▶ [WORK TO COMPLETE]: Select every line holding the word "scene" and copy it.
------------------------------------------------------------
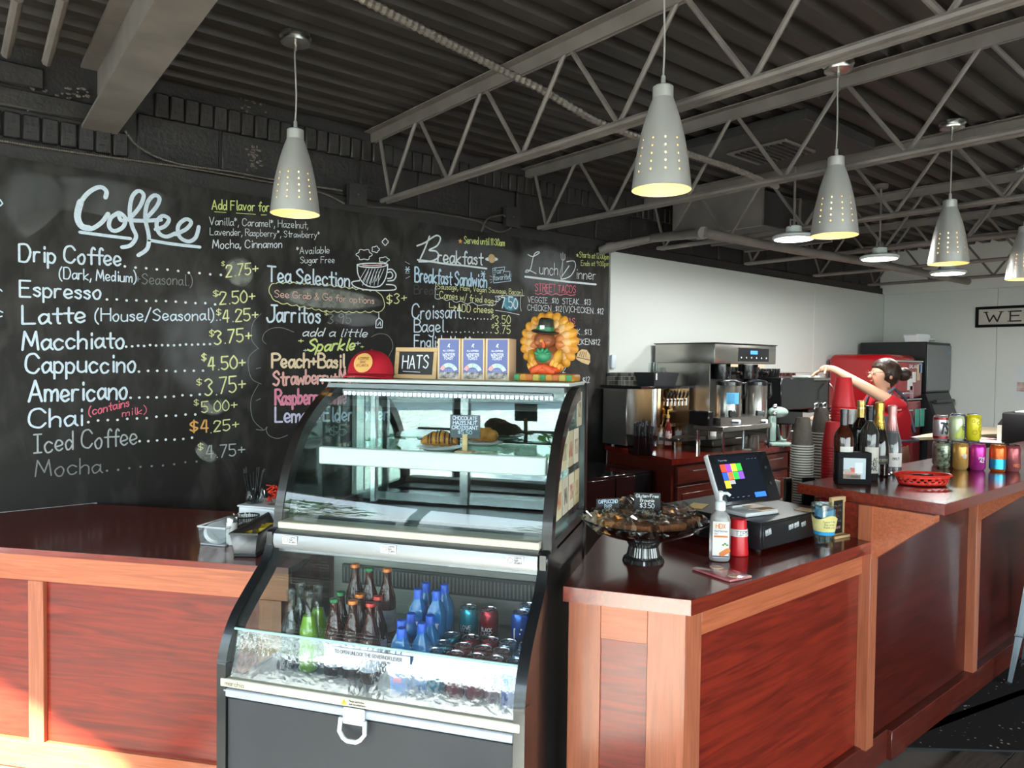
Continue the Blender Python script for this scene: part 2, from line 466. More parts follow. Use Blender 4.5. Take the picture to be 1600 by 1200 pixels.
for i in range(6): window(i+1, 'y', YB+.05+i*1.43, YB+.05+(i+1)*1.43, .12, 2.5, XW-.05)
for i in range(5): window(i+7, 'x', -2.3+i*1.4, -2.3+(i+1)*1.4, .25, 2.5, YB-.06)  # unseen back-wall windows, added to let in fill light

# outside: what the panes reflect
struct(MB().box(-60, -60, -.3, 40, 30, -.2).build('outside_ground', mat('concrete', 'a8a39a', .8, col2='8f8b84', nscale=1.5)))
struct(MB().box(-9, -60, -.2, -4, 30, -.12).build('outside_pavement', mat('pavement', 'bcb7ad', .8)))
def far_house():
    mb = MB().box(-34, -26, -.2, -27, 26, 3.4); h = struct(mb.build('outside_building', mat('pale_stucco', 'ddd8cc', .8)))
    for k in range(9): MB().box(-26.01, -24+k*5.4, .6, -25.9, -21+k*5.4, 3.0).build('window', mat('dark_window', '31383f', .1), h)
far_house()
def tree(x, y, hgt):
    t = thing('street_tree', 'small green street tree outside the shop window', 'tree', (x, y, -.2), 0, 'street trees outside')
    MB().tube([(0, 0, 0), (.03, .02, hgt*.4), (0, .05, hgt*.62)], [.09, .07, .04], 8).build('trunk', mat('bark', '6b5a4a', .9), t)
    mb = MB(); r2 = random.Random(3)
    for k in range(420):
        a = r2.uniform(0, 2*PI); q = r2.uniform(0, 1)**.5; zz = r2.uniform(-1, 1)
        c = V((math.cos(a)*q*1.3*(1-zz*zz)**.5, math.sin(a)*q*1.3*(1-zz*zz)**.5, hgt*.72+zz*1.2)); d = V((r2.uniform(-1, 1), r2.uniform(-1, 1), r2.uniform(-.5, .5))).normalized()*.16
        e = d.cross(V((r2.uniform(-1, 1), r2.uniform(-1, 1), 1))).normalized()*.08
        mb.add([c-d, c+e, c+d, c-e], [(0, 1, 2, 3)])
    mb.build('foliage', mat('leaf', '5f8a35', .6, col2='476b28', nscale=3), t, flat=True, fix=False, kind='stuff')
    return t
t0 = tree(-9.5, -3.2, 4.2); dup(t0, (-8.5, 2.0, -.2)); dup(t0, (-11, -9.5, -.2), 1.3)

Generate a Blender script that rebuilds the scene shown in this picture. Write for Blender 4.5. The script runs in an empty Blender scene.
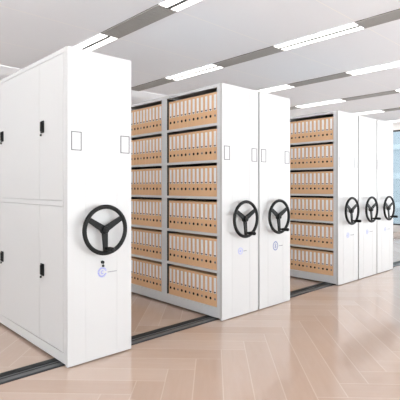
import bpy, bmesh, math, random
from mathutils import Vector, Matrix
random.seed(4)
R = math.radians
scene = bpy.context.scene
COL = scene.collection

# ------------------------------------------------------------------ camera
cam_d = bpy.data.cameras.new('camera'); cam = bpy.data.objects.new('camera', cam_d); COL.objects.link(cam)
cam.location = (0, -3.018, 1.35)
cam.rotation_euler = (R(90), 0, -R(43.25))
cam_d.sensor_width = 36; cam_d.lens = 433.6 / 400 * 36
cam_d.shift_y = -12.8 / 400
cam_d.clip_start = 0.05; cam_d.clip_end = 400
scene.camera = cam

# ------------------------------------------------------------------ sky, exposure
world = bpy.data.worlds.new('sky'); scene.world = world; world.use_nodes = True
bg = world.node_tree.nodes['Background']
_wt = world.node_tree
_tc = _wt.nodes.new('ShaderNodeTexCoord'); _sp = _wt.nodes.new('ShaderNodeSeparateXYZ')
_mr = _wt.nodes.new('ShaderNodeMapRange'); _mr.interpolation_type = 'SMOOTHSTEP'
_wt.links.new(_tc.outputs['Generated'], _sp.inputs[0]); _wt.links.new(_sp.outputs[2], _mr.inputs[0])
_mr.inputs[1].default_value = -0.12; _mr.inputs[2].default_value = 0.05
_mr.inputs[3].default_value = 4.9      # added upward glow below the horizon, brightens the ceiling
_mr.inputs[4].default_value = 2.9      # sky
bg.inputs[0].default_value = (0.965, 0.975, 1.0, 1); _wt.links.new(_mr.outputs[0], bg.inputs[1])
vs = scene.view_settings
vs.view_transform = 'Standard'; vs.look = 'None'; vs.gamma = 1; vs.use_curve_mapping = False
vs.exposure = 1.38
LAMP = 1.7

# ------------------------------------------------------------------ materials
def lin(c):
    return tuple(((v / 255) / 12.92 if v / 255 <= 0.04045 else ((v / 255 + 0.055) / 1.055) ** 2.4) for v in c) + (1,)

class NT:
    def __init__(s, mat):
        mat.use_nodes = True; s.t = mat.node_tree; s.n = s.t.nodes; s.l = s.t.links
        s.b = s.n['Principled BSDF']
    def new(s, typ, **k):
        n = s.n.new(typ)
        for a, v in k.items(): setattr(n, a, v)
        return n
    def put(s, v, sock):
        if isinstance(v, (int, float)): sock.default_value = v
        else: s.l.new(v, sock)
    def m(s, op, a, b=0.0, c=0.0):
        n = s.n.new('ShaderNodeMath'); n.operation = op
        for v, k in zip((a, b, c), n.inputs): s.put(v, k)
        return n.outputs[0]

def mat(name, rgb, rough=0.5, metal=0.0, noise=0.0, nscale=30.0, bump=0.0, spec=0.5):
    m = bpy.data.materials.new(name); t = NT(m); b = t.b
    col = lin(rgb); b.inputs['Base Color'].default_value = col
    b.inputs['Roughness'].default_value = rough; b.inputs['Metallic'].default_value = metal
    b.inputs['Specular IOR Level'].default_value = spec
    tc = t.new('ShaderNodeTexCoord'); nz = t.new('ShaderNodeTexNoise')
    nz.inputs['Scale'].default_value = nscale; nz.inputs['Detail'].default_value = 3
    t.l.new(tc.outputs['Object'], nz.inputs['Vector'])
    if noise:
        mx = t.new('ShaderNodeMix', data_type='RGBA')
        mx.inputs[6].default_value = tuple(v * (1 - noise) for v in col[:3]) + (1,)
        mx.inputs[7].default_value = tuple(min(1, v * (1 + noise)) for v in col[:3]) + (1,)
        t.l.new(nz.outputs['Fac'], mx.inputs[0]); t.l.new(mx.outputs[2], b.inputs['Base Color'])
    if bump:
        bp = t.new('ShaderNodeBump'); bp.inputs['Strength'].default_value = bump; bp.inputs['Distance'].default_value = 0.001
        t.l.new(nz.outputs['Fac'], bp.inputs['Height']); t.l.new(bp.outputs[0], b.inputs['Normal'])
    return m

def emit_mat(name, rgb, strength):
    m = bpy.data.materials.new(name); t = NT(m)
    t.b.inputs['Base Color'].default_value = (0.8, 0.8, 0.8, 1)
    t.b.inputs['Emission Color'].default_value = lin(rgb); t.b.inputs['Emission Strength'].default_value = strength
    return m

M = {}
M['white'] = mat('white powder coated steel', (198, 196, 194), 0.42, noise=0.006, nscale=300, bump=0.05)
M['frame'] = mat('light grey powder coated steel', (209, 209, 210), 0.45, noise=0.03, nscale=40, bump=0.05)
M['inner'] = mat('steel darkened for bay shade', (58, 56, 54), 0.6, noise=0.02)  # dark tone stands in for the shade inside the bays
M['seal'] = mat('grey rubber seal', (168, 168, 168), 0.7, noise=0.03)
M['kraft'] = mat('kraft cardboard', (226, 183, 141), 0.75, noise=0.06, nscale=60, bump=0.1)
M['paper'] = mat('white paper label', (234, 235, 238), 0.7, noise=0.01)
M['black'] = mat('black plastic', (17, 17, 16), 0.5, noise=0.08, nscale=60, bump=0.1, spec=0.25)
M['hole'] = mat('black finger hole', (16, 14, 13), 0.9, noise=0.05)
M['ring'] = mat('dull metal ring', (165, 160, 158), 0.35, 0.7, noise=0.03)
M['outline'] = mat('dark holder outline', (72, 72, 72), 0.5, noise=0.03)
M['paleblue'] = mat('pale blue emblem ink', (160, 166, 214), 0.5, noise=0.02)
M['blue'] = mat('blue emblem ink', (134, 142, 214), 0.5, noise=0.02)
M['steelblue'] = mat('grey blue emblem ink', (128, 134, 170), 0.5, noise=0.02)
M['ink'] = mat('grey caption ink', (145, 145, 148), 0.6, noise=0.02)
M['rail'] = mat('black rail channel', (30, 30, 31), 0.55, noise=0.1)
M['railmetal'] = mat('brushed rail metal', (108, 109, 110), 0.4, 0.6, noise=0.08, nscale=90)
M['vent'] = mat('grey slotted vent', (165, 162, 158), 0.6, noise=0.03)
M['ventback'] = mat('dark vent backing', (66, 64, 62), 0.8, noise=0.03)
M['wall'] = mat('white wall paint', (240, 239, 237), 0.8, noise=0.02, nscale=8)
M['trimw'] = mat('white ceiling trim', (240, 242, 245), 0.6, noise=0.01)
M['dark'] = mat('dark window frame', (38, 38, 40), 0.5, noise=0.05)
M['tube'] = emit_mat('lit diffuser', (255, 252, 247), LAMP)
M['facade'] = mat('hazy blue facade', (72, 84, 90), 0.5, noise=0.1, nscale=0.5)
M['facade2'] = mat('pale facade', (88, 99, 104), 0.6, noise=0.1, nscale=0.4)
M['ground'] = mat('grey plaza paving', (170, 172, 172), 0.8, noise=0.05, nscale=1)

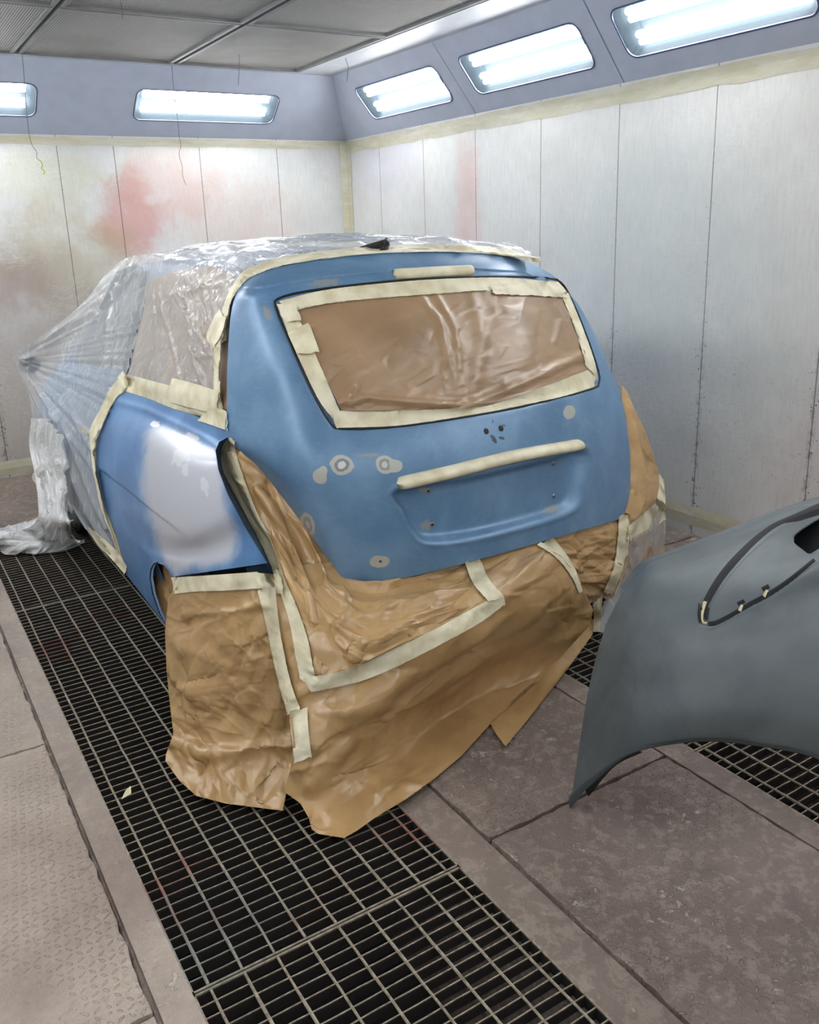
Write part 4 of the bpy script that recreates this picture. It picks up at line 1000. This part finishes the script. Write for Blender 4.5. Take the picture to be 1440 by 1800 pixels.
f2 = [[(222,662,'x',.885),(262,676,'x',.90),(305,690,'x',.91),(345,702,'x',.925),(386,716,'x',.935)],
      [(238,600,'x',.97),(275,610,'x',.975),(312,618,'x',.98),(350,626,'x',.98),(388,634,'x',.965)],
      [(252,530,'x',1.045),(290,533,'x',1.045),(330,537,'x',1.045),(365,540,'x',1.04),(402,548,'x',1.02)],
      [(260,480,'x',1.10),(300,479,'x',1.10),(345,480,'x',1.10),(385,484,'x',1.09),(424,494,'x',1.075)],
      [(264,447,'x',1.145),(320,443,'x',1.16),(370,446,'x',1.16),(410,452,'x',1.15),(446,474,'x',1.13)],
      [(300,438,'x',1.27),(385,430,'x',1.33),(450,430,'x',1.36),(500,438,'x',1.35),(535,454,'x',1.31)],
      [(380,427,'x',1.5),(490,419,'x',1.6),(570,420,'x',1.65),(630,426,'x',1.65),(672,440,'x',1.6)],
      [(600,416,'x',1.9),(690,414,'x',1.98),(755,417,'x',2.0),(800,423,'x',1.98),(830,438,'x',1.92)],
      [(760,417,'x',2.15),(830,422,'x',2.22),(880,430,'x',2.25),(920,440,'x',2.24),(948,456,'x',2.18)]]
RG = net(f2, 280, 150); rpx, _ = proj(RG); rN = normals(RG); fold = np.zeros(RG.shape[:2])
for k in range(16):
    x0 = rnd.uniform(265, 380); y0 = rnd.uniform(485, 540); x1 = x0+rnd.uniform(0, 60); y1 = y0+rnd.uniform(60, 150)
    d_, _ = edge_dist(rpx, [(x0, y0), (min(x1, 385), y1)], False); fold += rnd.uniform(.002, .006)*np.exp(-(d_/rnd.uniform(1.8, 4))**2)
for pl, wd, am in (([(335,612),(352,630),(372,625)], 4, .012), ([(300,520),(385,500)], 5, .006), ([(330,545),(345,640),(360,680)], 4, .009), ([(395,480),(360,500),(340,560)], 4, .006)):
    d_, _ = edge_dist(rpx, pl, False); fold += am*np.exp(-(d_/wd)**2)
RG = RG+rN*fold[..., None]
ra = np.linspace(0, 1, 280)[:, None]*np.ones((1, 150))
topw = np.clip((ra-.45)/.08, 0, 1)
Hc = .014*blur(facets(280, 150, 60, 71, 1.0, 2.4, .15), 1)+.009*blur(facets(280, 150, 240, 72, 1, 3, .2), 1)
RG = RG+rN*(Hc*(.35+.65*topw))[..., None]; RG[..., 2] = np.where(topw > .5, np.minimum(RG[..., 2], 1.597), RG[..., 2])
cut = int(280*.46)
_, V, Fc = add_film(RG[:cut+1], 'film_window', 'window_sheet'); FILM2 = bvh_of(V, Fc)
_, V, Fc = add_film(RG[cut:], 'film_roof', 'roof_sheet'); FILM3 = bvh_of(V, Fc)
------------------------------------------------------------
▶ [EXERCISE RESPONSE]:
Continue the Blender Python script for this scene: part 2, from line 466. More parts follow. Use Blender 4.5. Take the picture to be 1600 by 1200 pixels.
Generate a Blender script that rebuilds the scene shown in this picture. Write for Blender 4.5. The script runs in an empty Blender scene.
scene = bpy.context.scene
COL = scene.collection
scene.camera = cam
world = bpy.data.worlds.new('sky'); scene.world = world; world.use_nodes = True
vs = scene.view_settings